> Written instruction:
Transcribe the data that follows precisely, omitting nothing.

> Material provided:
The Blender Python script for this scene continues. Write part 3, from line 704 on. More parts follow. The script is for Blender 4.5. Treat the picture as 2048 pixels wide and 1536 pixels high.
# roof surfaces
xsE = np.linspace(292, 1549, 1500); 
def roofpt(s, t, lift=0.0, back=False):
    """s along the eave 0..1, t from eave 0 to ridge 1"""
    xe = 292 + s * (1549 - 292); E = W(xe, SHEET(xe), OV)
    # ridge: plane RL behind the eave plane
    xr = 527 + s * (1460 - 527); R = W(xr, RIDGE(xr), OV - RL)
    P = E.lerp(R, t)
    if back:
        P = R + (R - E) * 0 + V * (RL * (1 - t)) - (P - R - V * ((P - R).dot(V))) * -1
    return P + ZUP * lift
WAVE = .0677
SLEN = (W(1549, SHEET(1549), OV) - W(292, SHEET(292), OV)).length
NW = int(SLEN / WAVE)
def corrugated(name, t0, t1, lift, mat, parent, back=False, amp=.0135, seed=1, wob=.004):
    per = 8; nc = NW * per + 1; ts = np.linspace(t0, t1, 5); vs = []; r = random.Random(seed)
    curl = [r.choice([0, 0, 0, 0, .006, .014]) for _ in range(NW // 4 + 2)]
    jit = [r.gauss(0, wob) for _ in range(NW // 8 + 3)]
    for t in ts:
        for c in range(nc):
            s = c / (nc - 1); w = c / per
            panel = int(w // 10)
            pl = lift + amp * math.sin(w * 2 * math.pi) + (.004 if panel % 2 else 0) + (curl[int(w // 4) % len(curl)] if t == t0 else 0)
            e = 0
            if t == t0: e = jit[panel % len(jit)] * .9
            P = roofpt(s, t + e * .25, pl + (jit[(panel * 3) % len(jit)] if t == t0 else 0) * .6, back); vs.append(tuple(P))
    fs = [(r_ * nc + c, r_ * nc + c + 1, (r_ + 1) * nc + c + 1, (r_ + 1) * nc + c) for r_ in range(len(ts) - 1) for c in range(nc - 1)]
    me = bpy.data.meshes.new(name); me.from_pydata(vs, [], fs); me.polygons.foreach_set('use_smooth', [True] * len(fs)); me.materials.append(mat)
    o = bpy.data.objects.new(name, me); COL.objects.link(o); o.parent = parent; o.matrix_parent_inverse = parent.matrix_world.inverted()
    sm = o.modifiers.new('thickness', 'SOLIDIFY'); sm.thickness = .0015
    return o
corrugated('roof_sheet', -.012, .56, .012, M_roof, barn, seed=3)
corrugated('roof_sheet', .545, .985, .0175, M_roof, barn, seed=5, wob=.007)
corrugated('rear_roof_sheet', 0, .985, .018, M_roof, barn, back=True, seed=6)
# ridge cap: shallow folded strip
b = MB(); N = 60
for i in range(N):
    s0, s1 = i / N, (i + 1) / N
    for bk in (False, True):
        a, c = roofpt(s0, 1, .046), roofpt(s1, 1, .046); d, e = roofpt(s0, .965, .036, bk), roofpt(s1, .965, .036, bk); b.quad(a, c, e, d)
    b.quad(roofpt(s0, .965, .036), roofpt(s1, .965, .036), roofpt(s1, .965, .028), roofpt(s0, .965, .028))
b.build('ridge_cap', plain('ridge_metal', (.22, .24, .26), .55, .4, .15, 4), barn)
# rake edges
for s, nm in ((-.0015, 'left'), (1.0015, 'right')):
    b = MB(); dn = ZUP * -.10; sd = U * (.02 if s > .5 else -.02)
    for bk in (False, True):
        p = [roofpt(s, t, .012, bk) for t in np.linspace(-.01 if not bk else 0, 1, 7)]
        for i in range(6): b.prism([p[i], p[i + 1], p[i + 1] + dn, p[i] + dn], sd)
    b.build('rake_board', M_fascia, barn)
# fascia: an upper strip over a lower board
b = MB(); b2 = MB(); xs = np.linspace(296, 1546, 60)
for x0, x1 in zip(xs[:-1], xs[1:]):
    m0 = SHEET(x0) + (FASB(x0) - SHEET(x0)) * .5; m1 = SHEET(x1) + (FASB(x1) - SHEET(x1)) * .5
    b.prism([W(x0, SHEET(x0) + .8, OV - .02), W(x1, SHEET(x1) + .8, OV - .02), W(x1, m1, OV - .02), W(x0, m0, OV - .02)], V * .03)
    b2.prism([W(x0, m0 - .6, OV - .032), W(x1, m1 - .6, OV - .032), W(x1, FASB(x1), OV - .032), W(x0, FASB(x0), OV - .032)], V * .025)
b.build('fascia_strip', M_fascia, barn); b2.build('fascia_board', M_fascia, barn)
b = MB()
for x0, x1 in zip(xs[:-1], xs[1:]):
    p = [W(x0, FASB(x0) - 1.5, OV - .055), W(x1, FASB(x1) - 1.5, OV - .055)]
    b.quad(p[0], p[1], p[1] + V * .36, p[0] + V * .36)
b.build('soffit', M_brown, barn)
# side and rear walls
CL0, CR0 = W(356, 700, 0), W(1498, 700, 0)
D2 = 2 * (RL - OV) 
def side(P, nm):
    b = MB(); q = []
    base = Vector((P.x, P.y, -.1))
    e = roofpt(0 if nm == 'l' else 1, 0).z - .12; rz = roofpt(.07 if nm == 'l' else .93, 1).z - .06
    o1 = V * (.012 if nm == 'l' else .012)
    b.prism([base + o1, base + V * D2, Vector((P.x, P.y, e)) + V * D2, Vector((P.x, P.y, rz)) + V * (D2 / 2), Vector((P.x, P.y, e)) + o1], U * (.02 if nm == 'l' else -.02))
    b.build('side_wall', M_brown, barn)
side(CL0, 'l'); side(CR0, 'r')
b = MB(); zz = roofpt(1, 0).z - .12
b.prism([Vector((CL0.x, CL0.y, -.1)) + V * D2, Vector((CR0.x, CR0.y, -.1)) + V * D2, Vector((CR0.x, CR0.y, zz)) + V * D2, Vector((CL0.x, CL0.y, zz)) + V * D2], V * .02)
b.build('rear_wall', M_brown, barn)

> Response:
The Blender Python script for this scene continues. Write part 3, from line 704 on. More parts follow. The script is for Blender 4.5. Treat the picture as 2048 pixels wide and 1536 pixels high.
# roof surfaces
xsE = np.linspace(292, 1549, 1500); 
def roofpt(s, t, lift=0.0, back=False):
    """s along the eave 0..1, t from eave 0 to ridge 1"""
    xe = 292 + s * (1549 - 292); E = W(xe, SHEET(xe), OV)
    # ridge: plane RL behind the eave plane
    xr = 527 + s * (1460 - 527); R = W(xr, RIDGE(xr), OV - RL)
    P = E.lerp(R, t)
    if back:
        P = R + (R - E) * 0 + V * (RL * (1 - t)) - (P - R - V * ((P - R).dot(V))) * -1
    return P + ZUP * lift
WAVE = .0677
SLEN = (W(1549, SHEET(1549), OV) - W(292, SHEET(292), OV)).length
NW = int(SLEN / WAVE)
def corrugated(name, t0, t1, lift, mat, parent, back=False, amp=.0135, seed=1, wob=.004):
    per = 8; nc = NW * per + 1; ts = np.linspace(t0, t1, 5); vs = []; r = random.Random(seed)
    curl = [r.choice([0, 0, 0, 0, .006, .014]) for _ in range(NW // 4 + 2)]
    jit = [r.gauss(0, wob) for _ in range(NW // 8 + 3)]
    for t in ts:
        for c in range(nc):
            s = c / (nc - 1); w = c / per
            panel = int(w // 10)
            pl = lift + amp * math.sin(w * 2 * math.pi) + (.004 if panel % 2 else 0) + (curl[int(w // 4) % len(curl)] if t == t0 else 0)
            e = 0
            if t == t0: e = jit[panel % len(jit)] * .9
            P = roofpt(s, t + e * .25, pl + (jit[(panel * 3) % len(jit)] if t == t0 else 0) * .6, back); vs.append(tuple(P))
    fs = [(r_ * nc + c, r_ * nc + c + 1, (r_ + 1) * nc + c + 1, (r_ + 1) * nc + c) for r_ in range(len(ts) - 1) for c in range(nc - 1)]
    me = bpy.data.meshes.new(name); me.from_pydata(vs, [], fs); me.polygons.foreach_set('use_smooth', [True] * len(fs)); me.materials.append(mat)
    o = bpy.data.objects.new(name, me); COL.objects.link(o); o.parent = parent; o.matrix_parent_inverse = parent.matrix_world.inverted()
    sm = o.modifiers.new('thickness', 'SOLIDIFY'); sm.thickness = .0015
    return o
corrugated('roof_sheet', -.012, .56, .012, M_roof, barn, seed=3)
corrugated('roof_sheet', .545, .985, .0175, M_roof, barn, seed=5, wob=.007)
corrugated('rear_roof_sheet', 0, .985, .018, M_roof, barn, back=True, seed=6)
# ridge cap: shallow folded strip
b = MB(); N = 60
for i in range(N):
    s0, s1 = i / N, (i + 1) / N
    for bk in (False, True):
        a, c = roofpt(s0, 1, .046), roofpt(s1, 1, .046); d, e = roofpt(s0, .965, .036, bk), roofpt(s1, .965, .036, bk); b.quad(a, c, e, d)
    b.quad(roofpt(s0, .965, .036), roofpt(s1, .965, .036), roofpt(s1, .965, .028), roofpt(s0, .965, .028))
b.build('ridge_cap', plain('ridge_metal', (.22, .24, .26), .55, .4, .15, 4), barn)
# rake edges
for s, nm in ((-.0015, 'left'), (1.0015, 'right')):
    b = MB(); dn = ZUP * -.10; sd = U * (.02 if s > .5 else -.02)
    for bk in (False, True):
        p = [roofpt(s, t, .012, bk) for t in np.linspace(-.01 if not bk else 0, 1, 7)]
        for i in range(6): b.prism([p[i], p[i + 1], p[i + 1] + dn, p[i] + dn], sd)
    b.build('rake_board', M_fascia, barn)
# fascia: an upper strip over a lower board
b = MB(); b2 = MB(); xs = np.linspace(296, 1546, 60)
for x0, x1 in zip(xs[:-1], xs[1:]):
    m0 = SHEET(x0) + (FASB(x0) - SHEET(x0)) * .5; m1 = SHEET(x1) + (FASB(x1) - SHEET(x1)) * .5
    b.prism([W(x0, SHEET(x0) + .8, OV - .02), W(x1, SHEET(x1) + .8, OV - .02), W(x1, m1, OV - .02), W(x0, m0, OV - .02)], V * .03)
    b2.prism([W(x0, m0 - .6, OV - .032), W(x1, m1 - .6, OV - .032), W(x1, FASB(x1), OV - .032), W(x0, FASB(x0), OV - .032)], V * .025)
b.build('fascia_strip', M_fascia, barn); b2.build('fascia_board', M_fascia, barn)
b = MB()
for x0, x1 in zip(xs[:-1], xs[1:]):
    p = [W(x0, FASB(x0) - 1.5, OV - .055), W(x1, FASB(x1) - 1.5, OV - .055)]
    b.quad(p[0], p[1], p[1] + V * .36, p[0] + V * .36)
b.build('soffit', M_brown, barn)
# side and rear walls
CL0, CR0 = W(356, 700, 0), W(1498, 700, 0)
D2 = 2 * (RL - OV) 
def side(P, nm):
    b = MB(); q = []
    base = Vector((P.x, P.y, -.1))
    e = roofpt(0 if nm == 'l' else 1, 0).z - .12; rz = roofpt(.07 if nm == 'l' else .93, 1).z - .06
    o1 = V * (.012 if nm == 'l' else .012)
    b.prism([base + o1, base + V * D2, Vector((P.x, P.y, e)) + V * D2, Vector((P.x, P.y, rz)) + V * (D2 / 2), Vector((P.x, P.y, e)) + o1], U * (.02 if nm == 'l' else -.02))
    b.build('side_wall', M_brown, barn)
side(CL0, 'l'); side(CR0, 'r')
b = MB(); zz = roofpt(1, 0).z - .12
b.prism([Vector((CL0.x, CL0.y, -.1)) + V * D2, Vector((CR0.x, CR0.y, -.1)) + V * D2, Vector((CR0.x, CR0.y, zz)) + V * D2, Vector((CL0.x, CL0.y, zz)) + V * D2], V * .02)
b.build('rear_wall', M_brown, barn)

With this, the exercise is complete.